Over its 33-year history, Apple has consistently elected to limit consumer choice, creating a situation known as "lock in." As soon as you start buying stuff from Apple, you'll find it difficult to move to products made by someone else without losing everything you've already paid for.
Of course, many people don't want to leave Apple's tent. After all, it's filled with iPhones and MacBooks and other cool stuff. And Apple is hardly the only business that tries to lock in customers--wireless carriers (including Apple partner AT&T) are probably the worst offenders. Nor is Apple the only vendor to use one product as leverage to push others onto consumers (let's declare Microsoft the champion there).
But no other technology company exercises the same amount of control over what its customers can and can't do with the things they bought.

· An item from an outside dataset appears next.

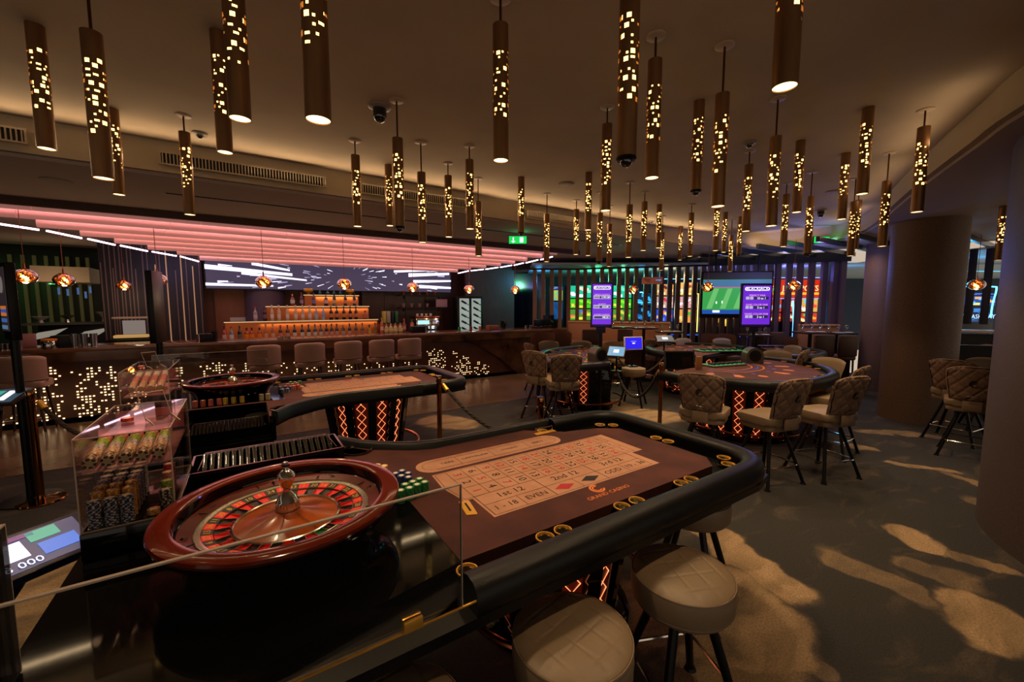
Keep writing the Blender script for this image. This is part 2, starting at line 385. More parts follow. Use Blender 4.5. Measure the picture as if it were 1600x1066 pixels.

Part of this approach is due to Apple's deep belief that a closed digital ecosystem with limited options benefits both Apple and its customers. Part of it is due to an all-consuming desire for control on the part of the ringmaster, otherwise known as Steve Jobs.
The bottom line: Apple makes great products, but its marketing practices limit your choices and cost you more money. Here are five classic examples of how the company has done it.
1. iPod and iTunes
When the iPod arrived in fall 2001, followed by the iTunes Music Store in spring 2003, few early adopters realized the commitment they were making by buying their media player and their media from the same source.
Due to Apple's digital rights management setup, until April 2007 any music you bought from iTunes could play in only three places: on an iPod, within registered iTunes software on a limited number of computers, or on certain Motorola phones (that nobody bought).
If you wanted to move the songs you bought at a buck apiece to a cheaper player from a competing manufacturer, you had two options: an onerous process in which you burned your songs to a CD and then reripped them as MP3s, or quasilegal software that essentially did the same thing using your hard drive instead of a disc.
The last vestiges of DRM-protected music vanished from iTunes two years later. Apple offered to remove the DRM from the music that iPod owners had already bought, as well as to bump up the sound quality, for an additional 30 cents a track. (Gee, thanks, Apple.) Of course, movies and TV shows sold on iTunes are still copy-protected and cannot be legally converted to a DRM-free format.
Locking content to hardware cost consumers money--especially when first-, second-, and third-generation iPod batteries began failing. Consumers could either shell out the cash for a new iPod or pay Apple as much as $100 (plus shipping) to put a new battery in their existing device. In June 2005 Apple settled a class-action suit filed by iPod battery victims, offering a $50 voucher toward future Apple purchases (excluding downloads) and another year of warranty support.